Les plaignantes étaient également victimes des idées reçues entourant les agressions sexuelles, relevant de la culture du viol : si les policiers ne les trouvaient pas suffisamment visiblement traumatisées, ou qu’elles s’étaient auparavant prostituées, avaient des troubles mentaux ou consommé de la drogue, ils ne les “croyaient pas, s’en fichaient, et c’était l’un des problèmes qui a conduit à l’accumulation de ces kits”.

En plus de travailler à analyser les kits et engager les poursuites judiciaires nécessaires, la procureure et son équipe ont travaillé à changer la considération des victimes présumées de viol, et le traitement des kits. Résultat : en 2014, le gouverneur du Michigan a signé une loi établissant des standards de traitement des kits post-viol. Depuis, dans tout l’État, les policiers doivent les transmettre au laboratoire dans un délai de 14 jours, où ils doivent être traités dans les 90 jours.

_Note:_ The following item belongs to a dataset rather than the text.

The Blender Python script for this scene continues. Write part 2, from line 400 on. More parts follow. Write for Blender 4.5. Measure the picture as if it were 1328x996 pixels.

Le comté de Wayne forme également différemment ses officiers de police, à qui on apprend comment les traumatismes fonctionnent pour lutter contre les préjugés autour du viol.

Le travail accompli par le bureau de la procureure est également un modèle pour les juridictions du pays trouvant des kits non traités. Autant de chemin parcouru depuis 2009, qui n’est toutefois pas encore près de s’achever, et ce à plusieurs niveaux.

Il reste en effet des kits à analyser et des enquêtes voire poursuites judiciaires à mener, qui devraient encore prendre trois ans selon la procureure. Pour elle, les choses ne pourront toutefois vraiment s’améliorer qu’avec une évolution générale de la société. “Comme vous le savez, les changements culturels sont les plus difficiles à effectuer”, a-t-elle conclu, tout en précisant qu’elle restait “optimiste”.